Spokane’s financial position gets boost

Standard & Poor’s ratings agency on Monday upgraded the city of Spokane’s financial standing by removing a negative outlook from its bond rating analysis.

Robert Williams, analyst for Standard & Poor’s, said the city has been building its reserves after dealing with budget difficulties in 2003 and 2004.

“The outlook revision reflects a modest rebound in the city’s financial performance, specifically a healthy general fund surplus reported in fiscal 2005 and the anticipation of an additional surplus and boost to reserves in fiscal 2006,” Williams said in his report.

Mayor Dennis Hession announced the bond-rating upgrade to City Council members Monday night, noting that it is another indication that the city is in good fiscal health.

The city in 2005 reported a $3.2 million surplus as part of a pledge to build a cash reserve equal to 10 percent of the city’s general tax fund, according to Williams. The general fund is $127 million this year. The pledge was made by city officials in an effort to improve the city’s standing in financial markets.

The reserve is expected to increase to $6 million by the end of the year, and by $3 million more at the end of 2007. About $3.4 million of the surplus is held in a segregated reserve account, while the rest is held as cash in the general fund.

Williams said the city must seek to establish a $13.5 million segregated reserve by the end of 2008. Council members and city staff have discussed putting additional money in the segregated reserve.

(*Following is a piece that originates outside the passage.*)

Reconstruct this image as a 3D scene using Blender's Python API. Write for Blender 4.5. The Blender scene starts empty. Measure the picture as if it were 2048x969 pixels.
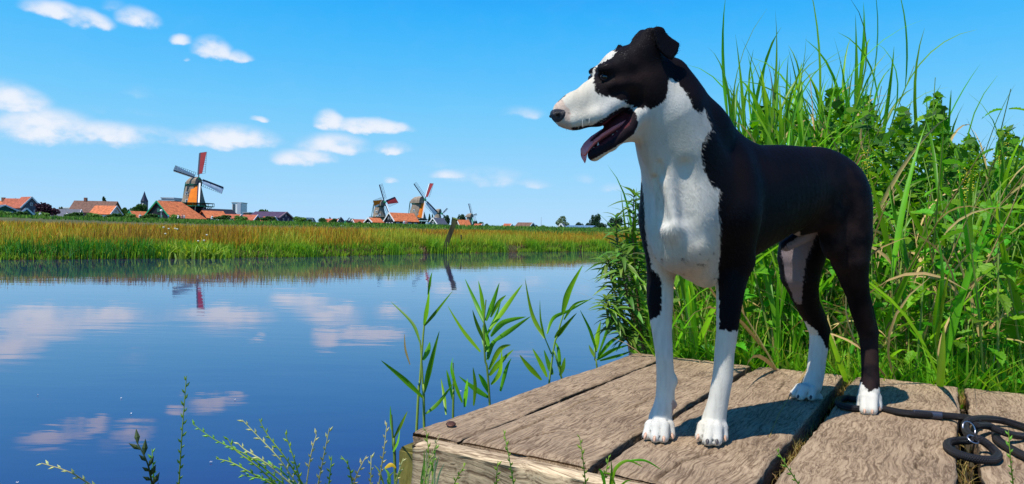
import bpy, bmesh, math, random
import numpy as np
from mathutils import Vector, Matrix, Quaternion
S = bpy.context.scene
C = S.collection
random.seed(7)
RNG = np.random.default_rng(11)
R = math.radians

# ------------------------------------------------------------------ camera
F_PX = 1450.0                      # focal length in pixels of the 2048 px wide photograph
CX, CY = 1024.0, 484.5
CAM = Vector((0.0, 0.0, 1.2))      # water level is z = 0, the jetty deck z = 0.8
pitch = math.atan(17.5 / F_PX)
roll = math.atan(0.019)
FW = Vector((0, math.cos(pitch), -math.sin(pitch)))
R0 = Vector((1, 0, 0)); U0 = R0.cross(FW)
RT = R0 * math.cos(roll) + U0 * math.sin(roll)
UP = U0 * math.cos(roll) - R0 * math.sin(roll)
cam_data = bpy.data.cameras.new("camera")
cam = bpy.data.objects.new("camera", cam_data)
C.objects.link(cam)
cam_data.sensor_width = 36.0
cam_data.lens = 36.0 * F_PX / 2048.0
cam_data.clip_start = 0.02
cam_data.clip_end = 20000
m = Matrix.Identity(4)
for i, v in enumerate((RT, UP, -FW)):
    for j in range(3):
        m[j][i] = v[j]
m.translation = CAM
cam.matrix_world = m
S.camera = cam

# ------------------------------------------------------------------ light
SUN_EL = R(64.5)
SUN_AZ = R(230.0)                  # measured from +Y towards +X
sun_dir = Vector((math.sin(SUN_AZ) * math.cos(SUN_EL), math.cos(SUN_AZ) * math.cos(SUN_EL), math.sin(SUN_EL)))
sd = bpy.data.lights.new("sun", 'SUN')
sd.energy = 5.0
sd.angle = R(0.5)
sd.color = (1.0, 0.95, 0.87)
so = bpy.data.objects.new("sun", sd)
C.objects.link(so)
so.rotation_euler = sun_dir.to_track_quat('Z', 'Y').to_euler()

def W(px, py, y):
    """world point seen at pixel (px,py) of the photograph at world depth y"""
    d = FW + RT * ((px - CX) / F_PX) - UP * ((py - CY) / F_PX)
    return CAM + d * (y / d.y)
def ONZ(px, py, z):
    d = FW + RT * ((px - CX) / F_PX) - UP * ((py - CY) / F_PX)
    return CAM + d * ((z - CAM.z) / d.z)
def PROJ(P):
    """numpy (n,3) -> pixel coordinates"""
    Q = P - np.array(CAM)
    f = Q @ np.array(FW); r = Q @ np.array(RT); u = Q @ np.array(UP)
    f = np.maximum(f, 1e-6)
    return CX + F_PX * r / f, CY - F_PX * u / f
def azel(px, py):
    d = (FW + RT * ((px - CX) / F_PX) - UP * ((py - CY) / F_PX)).normalized()
    return math.atan2(d.x, d.y), math.asin(d.z)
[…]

The city’s bond rating was upgraded by Standard & Poor’s from BBB to AA- in 2005, a move that at the time was expected to save the city $200,000 on borrowing costs for a single bond issue for street improvements that year.

“This is not an easy thing to do to come out of a negative outlook,” Hession told council members.

In a prepared statement, Hession said he is committed to continuing a fiscally conservative approach to budgeting and intends to implement recommendations of a consultant hired to perform an efficiency study of city services. Those recommendations are expected in coming weeks.

In other business, the council approved a new land-use plan for the East Central Neighborhood that will expand mixed-use commercial areas along East Sprague Avenue a half block to the north and south. Under the change, the commercial area will include property between First and Riverside avenues from Perry to Fiske streets.

The proposal came after several years of work at the neighborhood level and is intended as the first step to creating what neighborhood leaders have named the Keystone International District Employment Center.

The idea is to create more business opportunities and revitalize the aging commercial area.

The council sided with neighborhood leaders in asking for more public scrutiny and environmental assessment, which would be needed to include land between First and Second avenues as part of the Keystone district.